Desde hace años no se hablaba, al menos en los términos categóricos en que hoy ocurre, sobre el desmesurado crecimiento del costo de las actividades agropecuarias. Con los precios del ganado estancados, cuando no en retroceso en relación con los dos últimos años, y con las bajas producidas últimamente en el precio de los principales cultivos -prenuncio temible, tal vez, de un cierre de ciclo-, la preocupación en el campo cuenta con más motivos que el destrato gubernamental.
El foro de debate abierto en Palermo, durante los días de la exposición anual que acaba de clausurarse, enriqueció las argumentaciones sobre el actual estado de cosas. Con un aumento del gasto público del 672 por ciento en la era kirchnerista, la política fiscal ha debido necesariamente expandirse en términos desconocidos hasta estos años. El campo ha pagado más que nadie esos excesos, que poco o nada han servido para mejorar la infraestructura indispensable para favorecer las exigencias de la vida rural y mucho para dilapidar una década excepcional para la Argentina en el mundo.

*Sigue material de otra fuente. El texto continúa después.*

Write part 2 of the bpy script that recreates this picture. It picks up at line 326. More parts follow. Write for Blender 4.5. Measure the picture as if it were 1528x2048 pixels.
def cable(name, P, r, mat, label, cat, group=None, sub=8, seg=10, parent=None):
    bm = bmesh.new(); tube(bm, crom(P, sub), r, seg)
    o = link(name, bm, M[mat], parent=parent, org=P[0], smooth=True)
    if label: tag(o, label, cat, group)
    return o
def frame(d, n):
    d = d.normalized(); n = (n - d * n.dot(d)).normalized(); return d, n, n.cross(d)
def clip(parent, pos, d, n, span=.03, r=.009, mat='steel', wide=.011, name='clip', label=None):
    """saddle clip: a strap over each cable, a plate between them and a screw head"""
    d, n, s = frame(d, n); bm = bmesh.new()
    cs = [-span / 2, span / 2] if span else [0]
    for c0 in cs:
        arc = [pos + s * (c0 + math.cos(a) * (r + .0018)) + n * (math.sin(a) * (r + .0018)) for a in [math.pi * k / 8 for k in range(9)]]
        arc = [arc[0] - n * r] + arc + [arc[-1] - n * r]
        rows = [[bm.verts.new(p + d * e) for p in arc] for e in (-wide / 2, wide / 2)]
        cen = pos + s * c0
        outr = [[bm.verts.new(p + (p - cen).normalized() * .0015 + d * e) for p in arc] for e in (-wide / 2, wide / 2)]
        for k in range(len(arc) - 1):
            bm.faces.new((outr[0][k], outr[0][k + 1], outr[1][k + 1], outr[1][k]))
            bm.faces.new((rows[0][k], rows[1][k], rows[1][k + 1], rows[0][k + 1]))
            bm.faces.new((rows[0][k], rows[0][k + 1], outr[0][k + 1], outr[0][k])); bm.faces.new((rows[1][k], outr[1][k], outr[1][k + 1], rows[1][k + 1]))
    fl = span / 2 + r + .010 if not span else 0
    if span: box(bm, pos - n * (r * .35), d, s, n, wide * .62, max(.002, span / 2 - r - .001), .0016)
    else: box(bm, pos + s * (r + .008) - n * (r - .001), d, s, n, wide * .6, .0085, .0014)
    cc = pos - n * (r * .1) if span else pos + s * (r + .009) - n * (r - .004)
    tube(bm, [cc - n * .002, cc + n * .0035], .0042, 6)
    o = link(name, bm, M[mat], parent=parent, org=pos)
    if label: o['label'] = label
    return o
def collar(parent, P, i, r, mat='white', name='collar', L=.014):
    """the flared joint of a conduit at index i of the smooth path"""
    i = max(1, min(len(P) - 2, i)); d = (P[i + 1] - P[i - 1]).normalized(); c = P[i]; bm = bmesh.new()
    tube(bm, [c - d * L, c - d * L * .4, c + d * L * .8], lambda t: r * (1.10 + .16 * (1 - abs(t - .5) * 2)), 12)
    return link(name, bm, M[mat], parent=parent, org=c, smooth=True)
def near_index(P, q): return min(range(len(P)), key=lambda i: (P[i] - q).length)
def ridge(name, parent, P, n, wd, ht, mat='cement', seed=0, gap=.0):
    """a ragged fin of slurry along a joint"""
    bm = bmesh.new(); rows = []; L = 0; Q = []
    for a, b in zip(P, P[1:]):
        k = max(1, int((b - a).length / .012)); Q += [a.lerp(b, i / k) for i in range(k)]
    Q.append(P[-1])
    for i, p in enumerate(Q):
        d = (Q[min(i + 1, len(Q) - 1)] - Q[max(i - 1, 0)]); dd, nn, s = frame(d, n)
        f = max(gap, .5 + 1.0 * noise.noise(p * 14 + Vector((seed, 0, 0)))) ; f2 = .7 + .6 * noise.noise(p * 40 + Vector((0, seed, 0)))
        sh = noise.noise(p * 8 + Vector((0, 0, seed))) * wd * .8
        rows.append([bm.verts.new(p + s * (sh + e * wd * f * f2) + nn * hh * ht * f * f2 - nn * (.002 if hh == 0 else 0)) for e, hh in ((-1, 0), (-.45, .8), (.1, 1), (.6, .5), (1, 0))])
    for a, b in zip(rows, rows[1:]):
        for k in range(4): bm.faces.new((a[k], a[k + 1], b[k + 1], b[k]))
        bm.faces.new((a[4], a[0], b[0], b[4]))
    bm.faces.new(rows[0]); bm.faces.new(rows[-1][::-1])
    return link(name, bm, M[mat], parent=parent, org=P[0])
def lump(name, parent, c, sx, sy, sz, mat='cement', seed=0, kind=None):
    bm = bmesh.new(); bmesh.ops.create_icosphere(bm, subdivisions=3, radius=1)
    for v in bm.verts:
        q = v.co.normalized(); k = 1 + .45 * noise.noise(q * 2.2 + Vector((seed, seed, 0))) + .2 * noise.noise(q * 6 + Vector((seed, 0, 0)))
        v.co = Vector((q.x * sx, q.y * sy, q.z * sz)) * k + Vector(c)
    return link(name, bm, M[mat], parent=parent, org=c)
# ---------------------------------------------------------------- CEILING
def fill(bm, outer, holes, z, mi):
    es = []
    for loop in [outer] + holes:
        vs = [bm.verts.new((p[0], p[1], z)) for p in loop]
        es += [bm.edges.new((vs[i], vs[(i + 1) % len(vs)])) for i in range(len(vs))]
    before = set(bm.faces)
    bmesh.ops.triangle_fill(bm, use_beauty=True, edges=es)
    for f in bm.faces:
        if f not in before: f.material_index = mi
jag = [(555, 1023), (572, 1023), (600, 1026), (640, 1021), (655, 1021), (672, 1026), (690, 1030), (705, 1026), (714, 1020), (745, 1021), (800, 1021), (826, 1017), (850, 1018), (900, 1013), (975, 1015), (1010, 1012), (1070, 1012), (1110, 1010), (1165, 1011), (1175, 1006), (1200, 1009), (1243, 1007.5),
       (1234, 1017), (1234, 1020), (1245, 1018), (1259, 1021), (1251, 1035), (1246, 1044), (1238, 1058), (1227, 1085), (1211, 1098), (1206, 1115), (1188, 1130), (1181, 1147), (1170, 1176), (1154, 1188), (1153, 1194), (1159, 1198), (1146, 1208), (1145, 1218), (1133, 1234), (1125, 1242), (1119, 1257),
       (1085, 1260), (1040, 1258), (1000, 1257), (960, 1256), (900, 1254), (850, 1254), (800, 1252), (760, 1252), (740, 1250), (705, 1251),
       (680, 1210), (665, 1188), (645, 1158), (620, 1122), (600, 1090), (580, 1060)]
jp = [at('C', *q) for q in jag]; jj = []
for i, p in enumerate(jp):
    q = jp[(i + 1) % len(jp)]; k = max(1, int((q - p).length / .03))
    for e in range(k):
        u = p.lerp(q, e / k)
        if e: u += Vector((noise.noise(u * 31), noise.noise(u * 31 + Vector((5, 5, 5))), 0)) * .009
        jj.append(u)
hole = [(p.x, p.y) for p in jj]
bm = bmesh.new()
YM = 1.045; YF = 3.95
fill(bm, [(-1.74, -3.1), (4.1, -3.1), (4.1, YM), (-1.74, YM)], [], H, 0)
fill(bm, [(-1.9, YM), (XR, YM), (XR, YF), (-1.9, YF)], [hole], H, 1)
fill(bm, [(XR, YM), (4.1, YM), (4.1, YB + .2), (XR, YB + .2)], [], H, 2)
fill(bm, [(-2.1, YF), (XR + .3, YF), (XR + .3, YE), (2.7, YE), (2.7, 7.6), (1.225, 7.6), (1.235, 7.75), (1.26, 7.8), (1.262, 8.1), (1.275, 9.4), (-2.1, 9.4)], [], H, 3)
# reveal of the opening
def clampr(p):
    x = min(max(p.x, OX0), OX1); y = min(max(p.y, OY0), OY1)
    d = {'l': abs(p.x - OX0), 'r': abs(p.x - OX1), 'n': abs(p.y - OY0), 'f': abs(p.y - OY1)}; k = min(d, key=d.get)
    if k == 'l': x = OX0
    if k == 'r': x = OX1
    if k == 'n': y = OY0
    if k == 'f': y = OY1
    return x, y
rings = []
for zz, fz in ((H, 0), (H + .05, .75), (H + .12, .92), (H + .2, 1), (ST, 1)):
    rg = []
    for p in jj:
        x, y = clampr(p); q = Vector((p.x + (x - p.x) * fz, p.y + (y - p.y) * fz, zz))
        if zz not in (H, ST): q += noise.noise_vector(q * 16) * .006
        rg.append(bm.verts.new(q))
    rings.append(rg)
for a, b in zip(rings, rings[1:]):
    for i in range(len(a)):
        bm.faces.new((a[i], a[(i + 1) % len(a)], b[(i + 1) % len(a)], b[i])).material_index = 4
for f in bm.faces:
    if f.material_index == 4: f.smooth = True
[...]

La recaudación por las retenciones sobre la soja ha estado, junto con el impuesto a las ganancias, a la cabeza de la recaudación impositiva, pero ha sido aquella la menos ajustada a una sana lógica tributaria entre todos los gravámenes que pesan sobre el agro. Ha sido un impuesto perverso, del tipo del "te quito mucho más que a los demás simplemente porque se me ocurre".
Son numerosos los impuestos que golpean sobre estas actividades: 12 propinados por la Nación; seis, por las provincias; tres, por los municipios, con un fisco que es, además, mal pagador. Por las normas vigentes, la AFIP debería devolver lo pagado por los productores en concepto de IVA dentro de no más de 90 días. Lo está pagando, sin embargo, a los 18 meses como promedio, con lo que eso significa de financiación a tasa cero para el Estado, justo en un país que se dirige a paso resuelto hacia una tasa inflacionaria anual del 30 por ciento.
Se sabe que en la provincia de Buenos Aires hay productores que no han podido afrontar el pago del impuesto inmobiliario y que se están acogiendo al régimen de facilidades que se ha abierto en la provincia para ése y otros impuestos. En Buenos Aires, el aumento de la contribución territorial ha sido, según las zonas, de entre 6 y 14 veces en relación con los valores preexistentes. Santa Fe, gobernada por los socialistas, no se ha quedado muy atrás: duplicó el impuesto inmobiliario en 2010, volvió a hacerlo en 2012 y lo acrecentó un poco más en 2013.
Todo esto ha incidido, por añadidura, respecto del pago del impuesto a los bienes personales, con lo cual la Nación, sin mover un dedo fuera de las sombras, se ha beneficiado con el brutal ajuste con el cual han acompañado tales desafueros algunas provincias. Los municipios han ajustado también de manera importante las tasas por servicios viales. Uno de los expositores de la Rural denunció que el campo paga 58 por ciento más de impuestos que otras actividades en términos de producto bruto interno.
¿Qué justifica que el Estado se quede con el 74 por ciento de la renta de los productores agropecuarios? ¿Cuál es el criterio para castigar de ese modo a la actividad cuyos índices de productividad y cuyas manifestaciones de creatividad innovadora están por encima de las del resto del país?
El agro ha aportado a la balanza comercial del país 51.000 millones de dólares anuales y ha recibido, en cambio, castigos reiterados por el honor de ser el sector políticamente más independiente, de más firmeza en sus convicciones, más ajeno a prebendas y subsidios oficiales. Un Estado inagotable en su voracidad recaudadora ha expoliado a un campo que comienza a encontrarse en situación mucho más ajustada que la de los últimos años, mientras la burocracia kirchnerista sigue financiándose, ya se verá hasta cuándo, con los préstamos que la Anses le hace, con el consiguiente riesgo para los jubilados y pensionados, y con la cuestionable e imprudente utilización de las decrecientes reservas del Banco Central. Sobre ese piso inseguro, los productores encaran una campaña signada por la elevación del precio de los combustibles, de las semillas y agroquímicos y del trabajo de los contratistas. Nadie está a salvo, entre todos ellos, del costo inflacionario.
El arco político debe notificarse de las voces de alarma que suenan respecto de lo que acaba de consignarse. El agotamiento de la rentabilidad del conjunto de las actividades agropecuarias, que debe conjurarse por lo menos hasta donde alcance una política interna restablecida en su seriedad, ya que el mundo dicta las propias reglas sin consultar a un país sin voz gravitante, puede anticipar un sombrío 2014 para el Estado y la sociedad en su conjunto. No sólo para los productores ganaderos y agrícolas.